Впрочем, с экзистенциальной точки зрения, вера в слово может быть поставлена под сомнение. Будь Бродский верным учеником Киркегора и Шестова, у него было бы два пути. Либо, в конечном счете, замкнуться в молчании, поскольку отчаяние парализует самую возможность коммуникации, попросту делая ее бессмысленной. Либо совершить «скачок» (если пользоваться терминологией Камю, исследовавшего подобный казус именно у Киркегора и Шестова) и в глубине отчаяния найти источник веры.
Бродский решает дилемму как поэт. Молчание, естественно, не соответствует природе поэтического таланта. Что касается «скачка», то Бродский сознается в недостаточности своих метафизических возможностей.

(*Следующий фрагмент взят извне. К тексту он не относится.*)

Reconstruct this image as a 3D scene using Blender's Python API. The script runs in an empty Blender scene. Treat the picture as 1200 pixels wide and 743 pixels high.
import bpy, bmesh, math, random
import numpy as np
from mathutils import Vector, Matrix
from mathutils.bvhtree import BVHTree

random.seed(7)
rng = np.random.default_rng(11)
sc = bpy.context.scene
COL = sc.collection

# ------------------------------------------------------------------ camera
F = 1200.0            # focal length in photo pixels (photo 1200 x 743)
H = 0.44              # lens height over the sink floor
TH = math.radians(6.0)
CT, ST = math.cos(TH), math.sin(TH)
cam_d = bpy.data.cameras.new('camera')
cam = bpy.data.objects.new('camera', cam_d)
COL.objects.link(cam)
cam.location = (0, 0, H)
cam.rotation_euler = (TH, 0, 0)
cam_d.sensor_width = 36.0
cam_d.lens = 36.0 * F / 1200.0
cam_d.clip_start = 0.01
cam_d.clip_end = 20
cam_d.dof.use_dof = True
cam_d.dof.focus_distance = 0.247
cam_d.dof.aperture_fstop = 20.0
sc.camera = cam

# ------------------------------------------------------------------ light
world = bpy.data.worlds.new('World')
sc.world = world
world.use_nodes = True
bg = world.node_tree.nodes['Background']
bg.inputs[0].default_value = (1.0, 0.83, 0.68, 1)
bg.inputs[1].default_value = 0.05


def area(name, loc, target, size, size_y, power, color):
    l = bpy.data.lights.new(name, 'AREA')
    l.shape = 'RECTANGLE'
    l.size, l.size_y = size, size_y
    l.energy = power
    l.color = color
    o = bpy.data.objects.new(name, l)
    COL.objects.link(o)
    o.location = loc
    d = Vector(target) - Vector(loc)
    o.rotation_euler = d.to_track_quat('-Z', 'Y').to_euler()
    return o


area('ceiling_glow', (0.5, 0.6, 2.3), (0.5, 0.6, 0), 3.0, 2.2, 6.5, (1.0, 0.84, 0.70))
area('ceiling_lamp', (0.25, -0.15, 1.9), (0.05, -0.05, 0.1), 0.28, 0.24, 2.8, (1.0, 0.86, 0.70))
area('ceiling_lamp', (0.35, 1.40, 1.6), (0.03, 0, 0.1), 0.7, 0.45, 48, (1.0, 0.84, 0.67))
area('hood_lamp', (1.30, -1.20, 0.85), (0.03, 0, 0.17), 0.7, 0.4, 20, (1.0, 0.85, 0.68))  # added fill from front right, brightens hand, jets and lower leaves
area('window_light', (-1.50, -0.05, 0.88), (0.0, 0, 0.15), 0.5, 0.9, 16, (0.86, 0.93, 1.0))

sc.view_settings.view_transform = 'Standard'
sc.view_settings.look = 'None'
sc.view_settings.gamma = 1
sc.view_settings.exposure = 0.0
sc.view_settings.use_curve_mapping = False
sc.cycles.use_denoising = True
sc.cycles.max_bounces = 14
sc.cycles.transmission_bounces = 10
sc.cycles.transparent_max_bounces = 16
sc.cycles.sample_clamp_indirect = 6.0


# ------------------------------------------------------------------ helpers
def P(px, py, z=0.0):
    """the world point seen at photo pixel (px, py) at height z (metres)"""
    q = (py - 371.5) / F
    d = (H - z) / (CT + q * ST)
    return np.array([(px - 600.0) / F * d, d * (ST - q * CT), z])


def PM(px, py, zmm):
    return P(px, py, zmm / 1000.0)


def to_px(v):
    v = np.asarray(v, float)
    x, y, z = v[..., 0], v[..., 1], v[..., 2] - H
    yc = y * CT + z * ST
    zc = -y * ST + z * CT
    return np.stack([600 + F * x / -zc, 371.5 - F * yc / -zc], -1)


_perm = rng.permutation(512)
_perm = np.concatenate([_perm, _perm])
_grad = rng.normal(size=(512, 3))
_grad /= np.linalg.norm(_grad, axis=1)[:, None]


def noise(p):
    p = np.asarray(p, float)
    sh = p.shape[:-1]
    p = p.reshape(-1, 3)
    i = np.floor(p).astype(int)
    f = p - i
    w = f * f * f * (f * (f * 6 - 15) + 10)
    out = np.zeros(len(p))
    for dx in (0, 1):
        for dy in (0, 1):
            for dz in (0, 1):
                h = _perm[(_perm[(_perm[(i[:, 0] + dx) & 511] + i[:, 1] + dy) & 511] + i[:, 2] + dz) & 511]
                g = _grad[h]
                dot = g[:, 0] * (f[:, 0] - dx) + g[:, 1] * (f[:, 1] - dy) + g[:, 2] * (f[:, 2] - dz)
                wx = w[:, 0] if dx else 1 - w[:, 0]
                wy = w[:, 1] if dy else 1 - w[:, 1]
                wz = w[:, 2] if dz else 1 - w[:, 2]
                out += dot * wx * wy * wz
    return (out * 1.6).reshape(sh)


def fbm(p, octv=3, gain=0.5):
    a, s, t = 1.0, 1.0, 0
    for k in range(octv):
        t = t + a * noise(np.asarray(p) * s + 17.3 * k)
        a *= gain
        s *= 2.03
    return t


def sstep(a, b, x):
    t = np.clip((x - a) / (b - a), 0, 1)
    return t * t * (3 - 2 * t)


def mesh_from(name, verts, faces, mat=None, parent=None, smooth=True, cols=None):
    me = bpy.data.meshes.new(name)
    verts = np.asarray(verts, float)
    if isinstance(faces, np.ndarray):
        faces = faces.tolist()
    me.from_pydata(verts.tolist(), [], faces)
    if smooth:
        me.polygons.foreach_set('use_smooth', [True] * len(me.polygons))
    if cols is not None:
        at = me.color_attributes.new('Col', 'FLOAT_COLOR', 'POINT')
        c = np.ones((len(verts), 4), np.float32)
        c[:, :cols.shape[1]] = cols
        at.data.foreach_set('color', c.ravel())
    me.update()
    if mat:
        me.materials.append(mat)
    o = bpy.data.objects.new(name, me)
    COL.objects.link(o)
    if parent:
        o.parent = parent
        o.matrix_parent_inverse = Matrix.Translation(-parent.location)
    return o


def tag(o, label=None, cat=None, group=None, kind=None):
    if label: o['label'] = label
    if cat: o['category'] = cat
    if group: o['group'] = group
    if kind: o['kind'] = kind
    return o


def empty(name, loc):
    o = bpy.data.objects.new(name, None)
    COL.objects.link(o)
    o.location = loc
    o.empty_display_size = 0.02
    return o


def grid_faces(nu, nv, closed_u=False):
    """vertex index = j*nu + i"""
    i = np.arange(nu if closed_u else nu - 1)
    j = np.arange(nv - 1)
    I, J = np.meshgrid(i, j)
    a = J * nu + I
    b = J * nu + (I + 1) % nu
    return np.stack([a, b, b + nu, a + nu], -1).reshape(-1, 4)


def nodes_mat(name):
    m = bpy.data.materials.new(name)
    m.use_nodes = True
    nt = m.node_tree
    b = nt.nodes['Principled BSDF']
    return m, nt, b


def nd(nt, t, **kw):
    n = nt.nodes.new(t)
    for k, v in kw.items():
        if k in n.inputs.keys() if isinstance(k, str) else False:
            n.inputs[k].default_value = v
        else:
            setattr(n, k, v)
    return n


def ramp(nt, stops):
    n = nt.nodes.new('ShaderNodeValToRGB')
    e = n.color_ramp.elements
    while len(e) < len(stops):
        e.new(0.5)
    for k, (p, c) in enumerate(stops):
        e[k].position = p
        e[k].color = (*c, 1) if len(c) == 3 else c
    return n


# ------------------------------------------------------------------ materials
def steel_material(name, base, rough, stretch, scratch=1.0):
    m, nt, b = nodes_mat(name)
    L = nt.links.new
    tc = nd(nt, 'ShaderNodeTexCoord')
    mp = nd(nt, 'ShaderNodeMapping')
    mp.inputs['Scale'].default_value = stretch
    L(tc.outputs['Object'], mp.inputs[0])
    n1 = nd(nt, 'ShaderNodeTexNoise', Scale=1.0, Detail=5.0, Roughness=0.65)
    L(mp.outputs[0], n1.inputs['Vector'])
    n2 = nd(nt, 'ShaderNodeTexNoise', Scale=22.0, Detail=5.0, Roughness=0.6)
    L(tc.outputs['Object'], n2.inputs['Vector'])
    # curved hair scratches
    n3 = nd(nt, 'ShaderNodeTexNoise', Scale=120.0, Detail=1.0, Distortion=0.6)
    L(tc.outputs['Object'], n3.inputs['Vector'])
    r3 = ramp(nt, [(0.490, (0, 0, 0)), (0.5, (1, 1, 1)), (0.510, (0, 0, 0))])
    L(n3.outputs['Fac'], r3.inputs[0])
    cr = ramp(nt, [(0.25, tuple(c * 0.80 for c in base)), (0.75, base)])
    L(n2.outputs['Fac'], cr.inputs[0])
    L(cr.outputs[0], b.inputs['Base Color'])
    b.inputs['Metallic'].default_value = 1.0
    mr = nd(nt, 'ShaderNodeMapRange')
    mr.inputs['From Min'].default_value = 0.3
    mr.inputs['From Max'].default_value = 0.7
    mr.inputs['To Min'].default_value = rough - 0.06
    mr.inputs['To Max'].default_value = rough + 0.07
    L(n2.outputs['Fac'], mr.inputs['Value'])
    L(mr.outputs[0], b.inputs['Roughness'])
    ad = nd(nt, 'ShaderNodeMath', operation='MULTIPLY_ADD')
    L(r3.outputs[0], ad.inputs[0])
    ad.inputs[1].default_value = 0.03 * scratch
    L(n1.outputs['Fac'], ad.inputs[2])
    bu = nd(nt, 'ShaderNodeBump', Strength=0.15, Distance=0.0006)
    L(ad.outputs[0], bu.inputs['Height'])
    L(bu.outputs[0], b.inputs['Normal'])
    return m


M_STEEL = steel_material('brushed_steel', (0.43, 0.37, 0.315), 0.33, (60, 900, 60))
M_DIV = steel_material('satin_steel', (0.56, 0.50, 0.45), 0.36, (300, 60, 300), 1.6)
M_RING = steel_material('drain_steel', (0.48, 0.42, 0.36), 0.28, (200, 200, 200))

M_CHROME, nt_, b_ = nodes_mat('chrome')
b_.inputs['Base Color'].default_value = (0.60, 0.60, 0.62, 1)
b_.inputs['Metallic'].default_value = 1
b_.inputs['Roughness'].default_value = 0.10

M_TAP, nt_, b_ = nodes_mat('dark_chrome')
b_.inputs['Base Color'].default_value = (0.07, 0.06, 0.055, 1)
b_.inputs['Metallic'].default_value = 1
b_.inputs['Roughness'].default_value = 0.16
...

Поэтому он придает слову значение абсолюта, мимоходом ссылаясь на первую строку Евангелия от Иоанна: «В начале было Слово…» — впрочем, роль ссылки здесь скорее метафорическая. Бродский возвел слово в абсолют, исходя главным образом из своих юношеских представлений о культуре (отразившихся в эссе «Меньше, чем единица», где он писал, обобщая опыт своего послевоенного поколения:
«Книги… держали нас в своей абсолютной власти. Диккенс был более реален, чем Сталин или Берия… Книги становились первой и единственной реальностью в то время, как самая реальность рассматривалась как бессмыслица или помеха»),
затем дополненных опытом поэта:
«…Слова и то, как они звучат, важнее для поэта, нежели идеи и убеждения. Когда дело идет к стихотворению, в начале по-прежнему стоит слово».